→ SUPPLIED MATERIAL
*-*-*

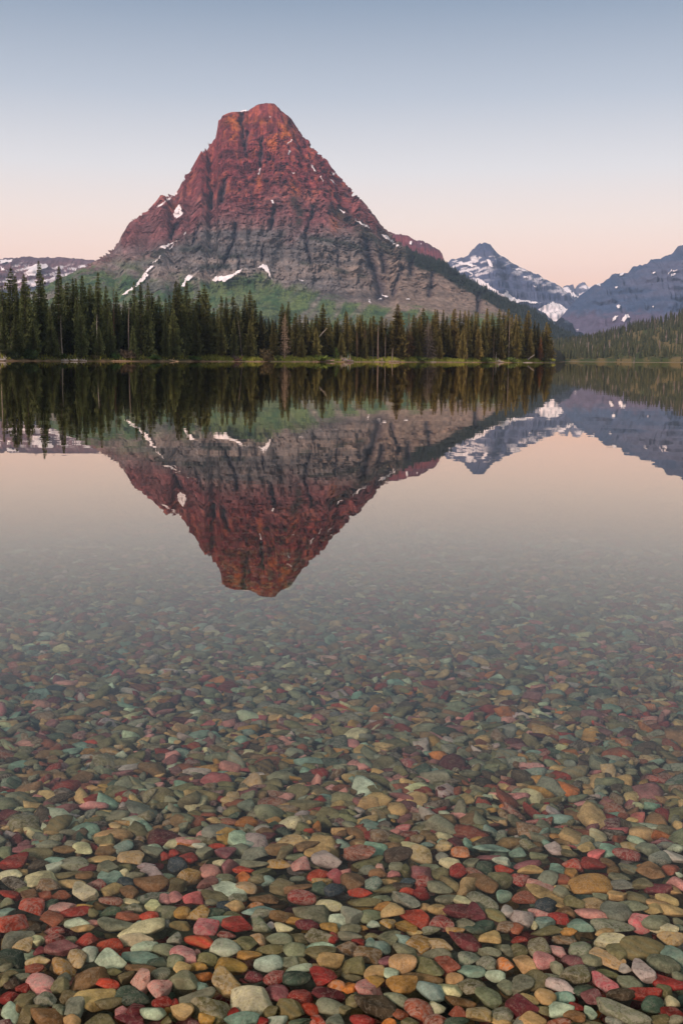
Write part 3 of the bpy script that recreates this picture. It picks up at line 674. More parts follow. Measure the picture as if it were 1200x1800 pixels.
def place_label(px):
    i = max(k for k in range(len(LANDMARKS)) if LANDMARKS[k][0] <= max(px, -5)); return i
ORD = ['first', 'second', 'third', 'fourth', 'fifth', 'sixth', 'seventh', 'eighth', 'ninth', 'tenth', 'eleventh', 'twelfth', 'thirteenth', 'fourteenth', 'fifteenth', 'sixteenth', 'seventeenth', 'eighteenth', 'nineteenth', 'twentieth', 'twenty-first', 'twenty-second', 'twenty-third', 'twenty-fourth', 'twenty-fifth', 'twenty-sixth', 'twenty-seventh', 'twenty-eighth', 'twenty-ninth', 'thirtieth']
cnt = {}
for px, top, cls, o in sorted(FOREST, key=lambda t: t[0]):
    i = place_label(px); nm = LANDMARKS[i][1]; key = (i, cls); k = cnt.get(key, 0); cnt[key] = k + 1
    hz = {'a': 'tall spruce on the skyline', 'b': 'low full spruce in front', 'c': 'spruce half hidden behind'}[cls]
    o['label'] = f"{hz}, {ORD[k]} rightward from {nm}"
    o['group'] = {'a': 'tall spruces along the point', 'b': 'low spruces at the front of the point', 'c': 'spruces behind the front row'}[cls]

# a few tallest ones have a look of their own
for px, top, cls, o in FOREST:
    if cls == 'a' and px == 74: o['label'] = 'tallest slender spruce of all, against the snowy plateau'
    if cls == 'a' and px == 105: o['label'] = 'tall full spruce above the pale logs, second tallest of the left group'
    if cls == 'a' and px == 696: o['label'] = 'tall spruce with a long bare pale trunk left of the brown dead spruce'
    if cls == 'a' and px == 565: o['label'] = 'pointed spruce towering over its neighbours between willow bush and root wad'

# ------------------------------------------------------------------ woods too far or too dense to count
def wood_mass(name, label, pts, rg, tiers=5, seg=6, wid=.16):
    """pts: (x, y, z, height, colour) ; small jagged conifers joined into one mass"""
    Vs, Fs, Cs = [], [], []; n0 = 0
    for (x, y, z, h, c) in pts:
        w = h * wid * rg.uniform(.75, 1.25)
        for k in range(tiers):
            t0 = .04 + .9 * k / tiers; t1 = min(1.0, t0 + 1.75 / tiers); r = w * (1 - t0) ** .8 * rg.uniform(.8, 1.15)
            a = rg.uniform(0, 6.28) + np.arange(seg) * 6.283 / seg
            rr = r * rg.uniform(.55, 1.2, seg)
            ring = np.stack([x + rr * np.cos(a), y + rr * np.sin(a), z + h * (t0 + rg.uniform(-.03, .03, seg))], -1)
            Vs.append(np.vstack([ring, [[x, y, z + h * t1]]])); Cs.append(np.tile(np.array(c) * rg.uniform(.8, 1.2), (seg + 1, 1)))
            i = np.arange(seg); Fs.append(np.stack([n0 + i, n0 + (i + 1) % seg, np.full(seg, n0 + seg)], -1)); n0 += seg + 1
    o = obj_np(name, np.vstack(Vs), np.vstack(Fs), M_NEEDLE_MASS, None, np.vstack(Cs))
    return tag(o, label, kind='stuff')
rg = np.random.RandomState(5)
pts = []
for k in range(520):
    p = rg.uniform(-40, 955); D = float(shore_d(p)) + rg.uniform(20, 90 if p < 930 else 40); h = rg.uniform(9, 15)
    pts.append((float(col_x(p, D)), D, float(land_z(D - shore_d(p))) - .3, h, (.020, .026, .014)))
wood_mass('forest', 'dark interior of the spruce wood on the point', pts, rg, 6, 7, .15)
pts = []
for k in range(3300):
    p = rg.uniform(965, 1420) if k % 8 else rg.uniform(950, 1010); t = rg.uniform(0, 1) ** .8; Y = 1180 + t * 850
    if noise3(p / 16, Y / 60, 4.0) > .28 and rg.rand() < .75 and t > .15: continue
    h = rg.uniform(9, 17) * (1.15 if t > .72 else 1) * (.6 if t < .02 else 1)
    ol = rg.rand(); c = np.array((.030, .040, .022)) * (1 - ol) + np.array((.062, .066, .03)) * ol
    if rg.rand() < .07: c = np.array((.13, .11, .09))
    if t > .7: c = c * .75
    pts.append((float(col_x(p, Y)), Y, float(hill_z(np.array([p]), np.array([Y]))[0]) - .5, h, tuple(c)))
wood_mass('hillside_forest', 'far conifer wood covering the low hill at the right', pts, rg, 4, 5, .15)
sel = np.where((MWOOD > .6) & (MPX > 440) & (MPX < 1010) & (MPY > 400) & (MV[:, 2] > 5))[0]
sel = sel[(MPX[sel] > 640) | (rg.rand(len(sel)) < .35)]
sel = rg.choice(sel, 2400, replace=False)
pts = [(MV[i, 0], MV[i, 1], MV[i, 2] - 2, rg.uniform(9, 19), (.022, .032, .024)) for i in sel]
sel = np.where((MVEG > .5) & (MPX > 60) & (MPX < 860) & (MPY > 484) & (MPY < 600) & (noise3(MPX / 26, MPY / 11, 6.0) > .02))[0]
for i in rg.choice(sel, 1900, replace=False): pts.append((MV[i, 0], MV[i, 1], MV[i, 2] - 1, rg.uniform(4, 9), (.026, .044, .026)))
wood_mass('mountain_forest', 'dark conifers thick along the right shoulder of the mountain and thin on its green foot', pts, rg, 3, 5, .17)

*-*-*

→ REQUIREMENTS
Give an exact reproduction of every line, leaving out any picture.

→ ANSWER TO THIS EXERCISE
Write part 3 of the bpy script that recreates this picture. It picks up at line 674. More parts follow. Measure the picture as if it were 1200x1800 pixels.
def place_label(px):
    i = max(k for k in range(len(LANDMARKS)) if LANDMARKS[k][0] <= max(px, -5)); return i
ORD = ['first', 'second', 'third', 'fourth', 'fifth', 'sixth', 'seventh', 'eighth', 'ninth', 'tenth', 'eleventh', 'twelfth', 'thirteenth', 'fourteenth', 'fifteenth', 'sixteenth', 'seventeenth', 'eighteenth', 'nineteenth', 'twentieth', 'twenty-first', 'twenty-second', 'twenty-third', 'twenty-fourth', 'twenty-fifth', 'twenty-sixth', 'twenty-seventh', 'twenty-eighth', 'twenty-ninth', 'thirtieth']
cnt = {}
for px, top, cls, o in sorted(FOREST, key=lambda t: t[0]):
    i = place_label(px); nm = LANDMARKS[i][1]; key = (i, cls); k = cnt.get(key, 0); cnt[key] = k + 1
    hz = {'a': 'tall spruce on the skyline', 'b': 'low full spruce in front', 'c': 'spruce half hidden behind'}[cls]
    o['label'] = f"{hz}, {ORD[k]} rightward from {nm}"
    o['group'] = {'a': 'tall spruces along the point', 'b': 'low spruces at the front of the point', 'c': 'spruces behind the front row'}[cls]

# a few tallest ones have a look of their own
for px, top, cls, o in FOREST:
    if cls == 'a' and px == 74: o['label'] = 'tallest slender spruce of all, against the snowy plateau'
    if cls == 'a' and px == 105: o['label'] = 'tall full spruce above the pale logs, second tallest of the left group'
    if cls == 'a' and px == 696: o['label'] = 'tall spruce with a long bare pale trunk left of the brown dead spruce'
    if cls == 'a' and px == 565: o['label'] = 'pointed spruce towering over its neighbours between willow bush and root wad'

# ------------------------------------------------------------------ woods too far or too dense to count
def wood_mass(name, label, pts, rg, tiers=5, seg=6, wid=.16):
    """pts: (x, y, z, height, colour) ; small jagged conifers joined into one mass"""
    Vs, Fs, Cs = [], [], []; n0 = 0
    for (x, y, z, h, c) in pts:
        w = h * wid * rg.uniform(.75, 1.25)
        for k in range(tiers):
            t0 = .04 + .9 * k / tiers; t1 = min(1.0, t0 + 1.75 / tiers); r = w * (1 - t0) ** .8 * rg.uniform(.8, 1.15)
            a = rg.uniform(0, 6.28) + np.arange(seg) * 6.283 / seg
            rr = r * rg.uniform(.55, 1.2, seg)
            ring = np.stack([x + rr * np.cos(a), y + rr * np.sin(a), z + h * (t0 + rg.uniform(-.03, .03, seg))], -1)
            Vs.append(np.vstack([ring, [[x, y, z + h * t1]]])); Cs.append(np.tile(np.array(c) * rg.uniform(.8, 1.2), (seg + 1, 1)))
            i = np.arange(seg); Fs.append(np.stack([n0 + i, n0 + (i + 1) % seg, np.full(seg, n0 + seg)], -1)); n0 += seg + 1
    o = obj_np(name, np.vstack(Vs), np.vstack(Fs), M_NEEDLE_MASS, None, np.vstack(Cs))
    return tag(o, label, kind='stuff')
rg = np.random.RandomState(5)
pts = []
for k in range(520):
    p = rg.uniform(-40, 955); D = float(shore_d(p)) + rg.uniform(20, 90 if p < 930 else 40); h = rg.uniform(9, 15)
    pts.append((float(col_x(p, D)), D, float(land_z(D - shore_d(p))) - .3, h, (.020, .026, .014)))
wood_mass('forest', 'dark interior of the spruce wood on the point', pts, rg, 6, 7, .15)
pts = []
for k in range(3300):
    p = rg.uniform(965, 1420) if k % 8 else rg.uniform(950, 1010); t = rg.uniform(0, 1) ** .8; Y = 1180 + t * 850
    if noise3(p / 16, Y / 60, 4.0) > .28 and rg.rand() < .75 and t > .15: continue
    h = rg.uniform(9, 17) * (1.15 if t > .72 else 1) * (.6 if t < .02 else 1)
    ol = rg.rand(); c = np.array((.030, .040, .022)) * (1 - ol) + np.array((.062, .066, .03)) * ol
    if rg.rand() < .07: c = np.array((.13, .11, .09))
    if t > .7: c = c * .75
    pts.append((float(col_x(p, Y)), Y, float(hill_z(np.array([p]), np.array([Y]))[0]) - .5, h, tuple(c)))
wood_mass('hillside_forest', 'far conifer wood covering the low hill at the right', pts, rg, 4, 5, .15)
sel = np.where((MWOOD > .6) & (MPX > 440) & (MPX < 1010) & (MPY > 400) & (MV[:, 2] > 5))[0]
sel = sel[(MPX[sel] > 640) | (rg.rand(len(sel)) < .35)]
sel = rg.choice(sel, 2400, replace=False)
pts = [(MV[i, 0], MV[i, 1], MV[i, 2] - 2, rg.uniform(9, 19), (.022, .032, .024)) for i in sel]
sel = np.where((MVEG > .5) & (MPX > 60) & (MPX < 860) & (MPY > 484) & (MPY < 600) & (noise3(MPX / 26, MPY / 11, 6.0) > .02))[0]
for i in rg.choice(sel, 1900, replace=False): pts.append((MV[i, 0], MV[i, 1], MV[i, 2] - 1, rg.uniform(4, 9), (.026, .044, .026)))
wood_mass('mountain_forest', 'dark conifers thick along the right shoulder of the mountain and thin on its green foot', pts, rg, 3, 5, .17)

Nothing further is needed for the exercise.